私はナギの日にはこの「引き釣り」を、波の荒いときには「ウキ釣り」を、と分けて釣っていた。波が荒いと餌がよく動き、太刀魚が食いつく確率が高くなるからである。

{料理}

太刀魚は白身で癖がないから、刺身、酢漬け、塩焼き、煮付け、と何にでも合う。また内臓の部分がほとんどなく、ウロコもないので料理がしやすい。
私は東京で飲み歩いていて、太刀魚を扱っている飲み屋に当たったことがない。また魚屋にも置いていない。
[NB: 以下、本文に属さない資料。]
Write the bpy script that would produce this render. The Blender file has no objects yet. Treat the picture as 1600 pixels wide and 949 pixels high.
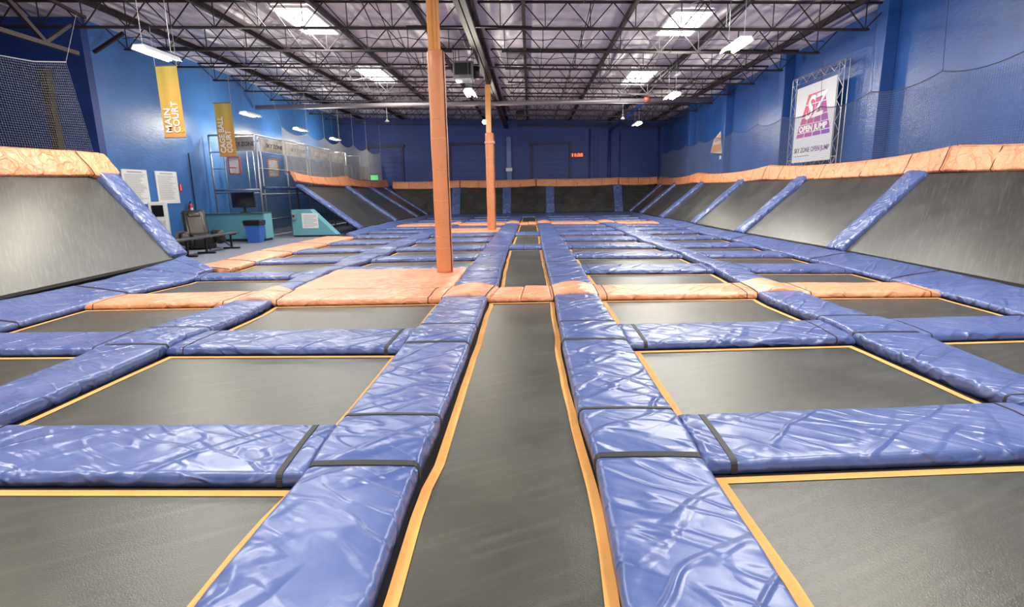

関東では食べないようだが、実に美味しい魚である。
 私がこの釣りを得意になった初めの頃は、女房は「オカズが出来た」と喜んでいたが、毎回クーラーに50匹も釣って戻ってくると、料理に飽きて、「もう釣ってこなくていい」文句を言うようになった。それで地元の漁師に教えてもらい、「太刀魚のミリン干し」を試してみたら、これが絶品だった。
 その方法は、太刀魚を三枚におろして、酒とミリンと醤油に漬け、カゴに入れて天日干しにするのである。
すると硬い干し魚が出来る。それをヤカンを保温するプレートに載せて軽くあぶり、酒の肴にするのだ。
 これは美味い。時々「アジのミリン干し」などが売っているが、市販のものは甘すぎる。自家製のものはベトツキモなく、タラ以上に香ばしい。

太刀魚の自家製ミリン干しを食いちぎりながら飲んだ故郷愛媛の銘酒「梅錦」の味は最高だったよ。

太刀魚釣りは私の田舎の老人たちの間で最も人気のある釣りである。私も最初はお隣さんの老人に手ほどきを受けた。それで夢中になり、3年たったら私が師匠となってその老人に手ほどきをするようになった。太刀魚に関しては私は故郷で一番の名人になっていました。
 最高で1メートル半ぐらいの大物を釣ったと思うが、それぐらいの大きさになると、背中が金色に染まっていて貫禄があり、食べても抜群に美味しい。
 堤防での太刀魚釣りが出来る場所は関東にはないらしい。愛媛県西南部の宇和海に独特の贅沢な釣りだと思う。

尚、この釣りはゲット時の「引き」が物凄く強烈なので、スポーツフィッシングにも向いているし、中高生の間でも一番人気がある。でも、太刀魚釣りの上手な中高生に出会ったことがない。それだけ、釣りとしては難度の高い、上級者のための釣りである。